The Australian government bonds gained on Thursday as investors poured into safe-haven assets amid deepening global economic growth fears alongwith slowdown in Chinese economy. Nevertheless, data was only part of the story as greater focus was paid to struggles in equities. The yield on the benchmark 10-year Treasury note which moves inversely to its price fell 2 basis point to 2.282 percent and short-term 2-year bonds yield also dipped 1-1/2 basis point to 1.668 percent by 05:05 GMT.
The final Markit US manufacturing PMI reading decreased to 50.7 for May (preliminary 50.5), versus the 50.8 reading seen for April. This comes in just above market expectations for a 50.5 result.

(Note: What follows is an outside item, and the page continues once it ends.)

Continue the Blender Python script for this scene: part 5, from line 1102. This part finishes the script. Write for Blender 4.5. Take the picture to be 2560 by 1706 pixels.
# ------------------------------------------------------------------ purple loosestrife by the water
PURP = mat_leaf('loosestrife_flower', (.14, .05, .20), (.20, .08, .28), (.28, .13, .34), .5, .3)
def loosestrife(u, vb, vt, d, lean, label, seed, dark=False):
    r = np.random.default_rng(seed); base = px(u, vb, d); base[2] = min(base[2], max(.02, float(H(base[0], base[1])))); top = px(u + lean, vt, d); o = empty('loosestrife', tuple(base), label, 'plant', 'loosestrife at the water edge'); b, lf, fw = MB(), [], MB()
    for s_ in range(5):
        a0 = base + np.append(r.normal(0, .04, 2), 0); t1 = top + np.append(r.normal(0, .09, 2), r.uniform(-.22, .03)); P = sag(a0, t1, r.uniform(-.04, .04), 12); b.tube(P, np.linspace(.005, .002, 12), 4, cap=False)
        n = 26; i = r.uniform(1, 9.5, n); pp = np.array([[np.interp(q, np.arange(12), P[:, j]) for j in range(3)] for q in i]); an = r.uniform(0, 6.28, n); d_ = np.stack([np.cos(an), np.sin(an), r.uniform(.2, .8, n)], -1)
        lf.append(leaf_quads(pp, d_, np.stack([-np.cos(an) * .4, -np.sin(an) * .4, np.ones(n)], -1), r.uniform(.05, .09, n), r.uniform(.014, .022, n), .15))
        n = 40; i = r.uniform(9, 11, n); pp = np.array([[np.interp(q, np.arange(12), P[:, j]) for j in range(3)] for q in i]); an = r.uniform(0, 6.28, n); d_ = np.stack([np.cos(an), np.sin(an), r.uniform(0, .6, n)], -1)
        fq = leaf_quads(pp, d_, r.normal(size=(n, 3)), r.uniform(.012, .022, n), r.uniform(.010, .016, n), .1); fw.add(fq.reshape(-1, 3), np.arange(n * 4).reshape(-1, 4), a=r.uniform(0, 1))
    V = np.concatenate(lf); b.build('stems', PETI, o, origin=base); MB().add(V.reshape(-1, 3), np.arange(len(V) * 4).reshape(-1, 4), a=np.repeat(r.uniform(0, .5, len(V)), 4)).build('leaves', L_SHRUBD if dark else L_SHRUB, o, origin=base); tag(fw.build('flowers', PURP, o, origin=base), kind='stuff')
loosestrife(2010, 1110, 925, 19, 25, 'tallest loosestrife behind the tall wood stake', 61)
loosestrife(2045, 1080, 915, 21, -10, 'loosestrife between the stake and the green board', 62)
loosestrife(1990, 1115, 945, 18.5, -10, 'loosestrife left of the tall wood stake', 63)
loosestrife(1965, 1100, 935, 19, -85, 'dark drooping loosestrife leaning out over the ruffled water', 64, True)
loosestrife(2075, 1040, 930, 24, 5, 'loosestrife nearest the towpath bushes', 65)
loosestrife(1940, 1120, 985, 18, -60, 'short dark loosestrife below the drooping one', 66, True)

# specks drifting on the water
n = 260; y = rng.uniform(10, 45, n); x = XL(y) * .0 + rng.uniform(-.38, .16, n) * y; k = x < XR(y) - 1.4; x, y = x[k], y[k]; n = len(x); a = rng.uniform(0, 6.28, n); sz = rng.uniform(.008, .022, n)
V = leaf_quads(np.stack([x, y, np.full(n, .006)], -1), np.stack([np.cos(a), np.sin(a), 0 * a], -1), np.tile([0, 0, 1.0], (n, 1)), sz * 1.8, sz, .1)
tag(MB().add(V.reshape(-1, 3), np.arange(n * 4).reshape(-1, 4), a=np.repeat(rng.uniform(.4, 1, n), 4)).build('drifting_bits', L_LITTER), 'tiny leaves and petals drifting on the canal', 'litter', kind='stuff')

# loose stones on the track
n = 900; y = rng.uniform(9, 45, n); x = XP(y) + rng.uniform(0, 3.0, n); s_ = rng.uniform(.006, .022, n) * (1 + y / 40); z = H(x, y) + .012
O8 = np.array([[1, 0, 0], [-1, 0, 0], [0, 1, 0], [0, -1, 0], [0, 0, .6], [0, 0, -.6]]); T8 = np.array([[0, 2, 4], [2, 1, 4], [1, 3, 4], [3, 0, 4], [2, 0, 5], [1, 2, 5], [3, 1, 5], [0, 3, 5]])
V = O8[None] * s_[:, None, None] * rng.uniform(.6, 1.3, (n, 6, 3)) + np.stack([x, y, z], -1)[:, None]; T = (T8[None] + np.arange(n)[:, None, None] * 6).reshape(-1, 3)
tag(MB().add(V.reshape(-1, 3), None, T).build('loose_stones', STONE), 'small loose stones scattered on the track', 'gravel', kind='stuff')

In addition, China's Caixin manufacturing PMI fell to 49.2 in May from 49.4 in April, in line with estimates and official manufacturing PMI unchanged at 50.1 in May, beating estimates for 50. Moreover, official non-manufacturing PMI fell to 53.1 in May from 53.5 in April.
Yesterday, Australia’s first quarter gross domestic product surpassed market expectations, rising the fastest in almost three years that suppressed hopes of a rate cut by the Reserve Bank of Australia in its policy meeting next week. Gross domestic product (GDP) grew 1.1 percent in the three months to March, from the previous quarter when it rose an upwardly revised 0.7 percent, data released by the Bureau of Statistics showed Wednesday.
Further, annual growth surged 3.1 percent, from a downwardly revised 2.9 percent, maintaining the RBA’s forecast of 2.5-3.5 percent by June. Moreover, the Australian dollar appreciated almost half a US cent post the data was released, beating economic expectations, thereby reducing the need for any rate cut. However, market had anticipated a rise of 0.8 percent GDP q/q and 2.8 percent on year.
Meanwhile, the benchmark Australia's S&P/ASX 200 index was trading down 0.97 percent, or 52 points, at 5,282.5 by 05:05 GMT.